In some embodiments, the electrostatic discharge capability of the whole circuit may be improved by increasing the current conduction capability from the second input terminal to the third input terminal of the electrostatic discharge circuit, for example, increasing the area.

When the core circuit in the operating system is in normal operation (i.e., no electrostatic discharge event occurs), the electrostatic discharge circuit operates in normal mode. In normal mode, the first high electron mobility transistor or the second high electron mobility transistor is turned off to reduce leakage current. Furthermore, through the first resistor and the third high electron mobility transistor connected in parallel between the first input terminal and the fourth gate electrode (the core circuit) of the high electron mobility transistor, the enhancement-mode high electron mobility transistor of the core circuit may be connected to the gate resistors with different resistance values in ON or OFF state.
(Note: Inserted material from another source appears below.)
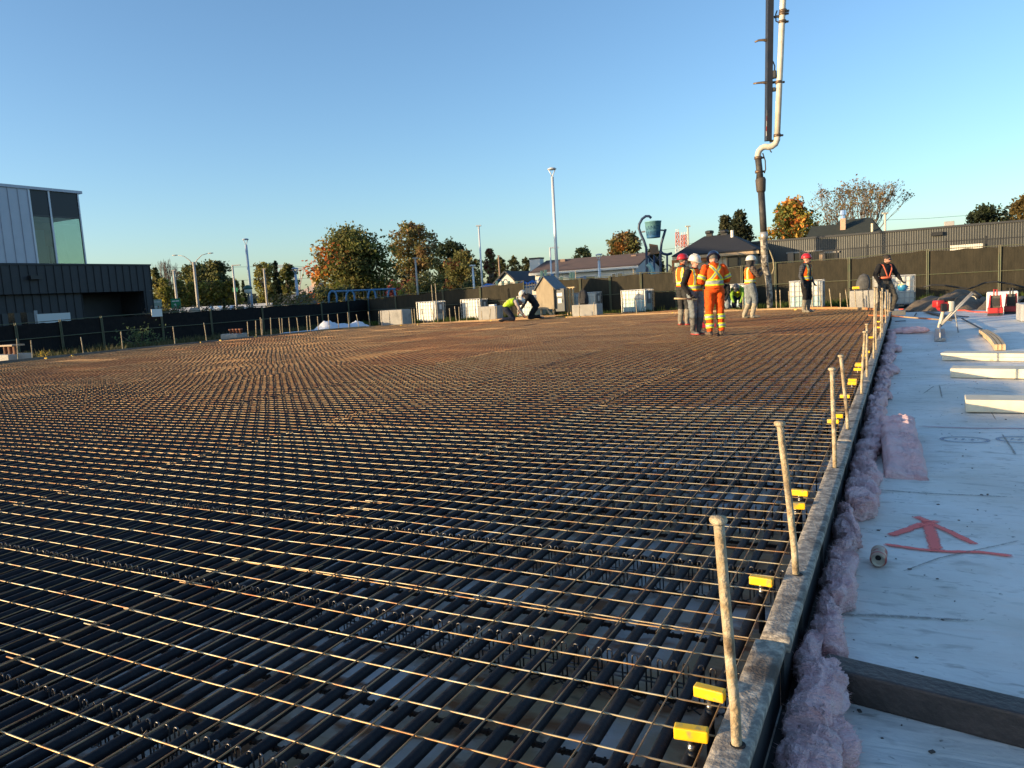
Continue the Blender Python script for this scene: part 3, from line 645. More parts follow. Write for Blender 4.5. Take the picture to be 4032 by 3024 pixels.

Therefore, the operating system may have optimized performance of both fast switching speed and electromagnetic interference (EMI) elimination. Moreover, the first resistor and third high electron mobility transistor may be formed by using III-V semiconductor processes, and may be integrated with other current clamping circuits and core circuits of the electrostatic discharge protection circuit of the operating system to form on the substrate. No additional discrete passive component including the first resistor and the third high electron mobility transistor is required to be disposed external to the substrate.

For example, when the electrostatic discharge event does not occur and the enhancement-mode high electron mobility transistor is turned on, the third high electron mobility transistor is turned off. The gate resistance of the enhancement-mode high electron mobility transistor is only the resistance of the first resistor. When no electrostatic discharge event has occurred and the enhancement-mode high electron mobility transistor is turned off, the third high electron mobility transistor is turned on. The resistance value of the enhancement-mode high electron mobility transistor in OFF state is the equivalent resistance of the resistor and the diode-connected third high electron mobility transistor in parallel connection. Therefore, compared with the resistance of the enhancement-mode high electron mobility transistor in ON state, the enhancement-mode high electron mobility transistor has a smaller resistance value in OFF state. The turn-off speed of the enhancement-mode high electron mobility transistor is improved.

It will be understood that when an element is referred to as being “coupled to” another element, it can be directly coupled to the other element or intervening elements may be present. In contrast, when an element is referred to as be “directly connected to” another element, there are no intervening elements present.

Unless otherwise defined, all terms (including technical and scientific terms) used herein have the same meaning as commonly understood by one of ordinary skill in the art to which this invention belongs. It will be further understood that terms, such as those defined in commonly used dictionaries, should be interpreted as having a meaning that is consistent with their meaning in the context of the relevant art and will not be interpreted in an idealized or overly formal sense unless expressly so defined herein. It will be understood that although the terms “first,” “second,” etc. may be used herein to describe various elements, these elements should not be limited by these terms. These terms are only used to distinguish one element from another. In the following claims, the terms “first,” “second,” etc. are used merely as labels, and are not intended to impose numerical requirements on their objects.

While the invention has been described by way of example and in terms of the preferred embodiments, it should be understood that the invention is not limited to the disclosed embodiments. On the contrary, it is intended to cover various modifications and similar arrangements (as would be apparent to those skilled in the art). Therefore, the scope of the appended claims should be accorded the broadest interpretation so as to encompass all such modifications and similar arrangements.